Sigourney Weaver: I always worry. I've managed to be in these films that open for a week right at the end of the year (for Oscar consideration) and then have to reopen once you've lost some of the momentum. So I'm very aware, for instance, on a day like today of trying to get the word out, especially in this case, to the younger generation, because I think this is a young person's film. It would be great if it could play long enough for a lot of college kids to get to see this, because it's really worth seeing. It was hard on Death and the Maiden. It got harder on A Map of the World. It was weird on The Guys. By this time I try to keep my expectations very minimal. The work is there. If it doesn't reach its audience it will be on DVD. I'm confident that this film is so good that eventually it's going to find its audience and be acknowledged. But the rest of it, it's just a total crapshoot, which is too bad. But I'd rather do the work and suffer all that than not get those films.

Given your long career, at this point, do you find yourself making suggestions when you're doing a film like this, which is being made by people with far less experience than you?

Sigourney Weaver: Actually, I did open my big mouth on this film a couple of times. Because when you have no money and you have no time, often people want to hurry you, hurry the lighting, hurry some of the other aspects of filmmaking. So, in the beginning, the one thing I did do was I had a little chat with the A.D. [assistant director], who was always screaming at us. And it just wasn't working. People weren't being lit and everyone was really tense. You may not have much money, but you don't have to have a lot of money to make a good film. I just wanted to say that from my point of view, having been on lots of high-pressure pictures, this was not going to solve the problem. It was going to make it harder for us to do what we needed to do. And I got that message through. In the old days I don't think I would have had the confidence to speak out like that.

Imaginary Heroes deals with rarely discussed issues and goes to an emotional depth not usually seen in film. Is American cinema ready to delve into such controversial material?

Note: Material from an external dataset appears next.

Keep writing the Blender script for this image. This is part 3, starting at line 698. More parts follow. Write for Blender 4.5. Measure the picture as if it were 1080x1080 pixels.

Sigourney Weaver: That's a good question. I don't know what the next four years are going to bring, frankly. All I know is, having done some theater in the last year; people are very, very in need of the arts. Things are so confusing now that you really are looking for some kind of illumination and some kind of bonding experience with other people. I do think that the audience is going to make more demands on movies because we need to be helped through this. You can tell I'm a Democrat. I just think that we need to be useful to people. I can't think of many good things that are happening now, but I think that one of the good things that might happen is that the work is going to change. How it's going to change I don't know how to predict. But I do think something's going to happen.

The Oscars are right around the corner. Were you a fan of any best picture candidates?

Sigourney Weaver: Well, the films that I enjoyed this year were Hotel Rwanda, Kinsey, and Collateral. I liked Sideways. I thought there were some really interesting films.

What do you have coming up next?

Sigourney Weaver: The next film I'm doing is a film with Alan Rickman called Snow Flake, in which I play a woman on the autism spectrum. I've spent the last nine months spending time with people on the spectrum. We're all on the spectrum. It may be more obvious in certain people. Its things like that that you end up discovering when you're researching a film. You don't really know when you start how it's going to impact on you, but it's really profound.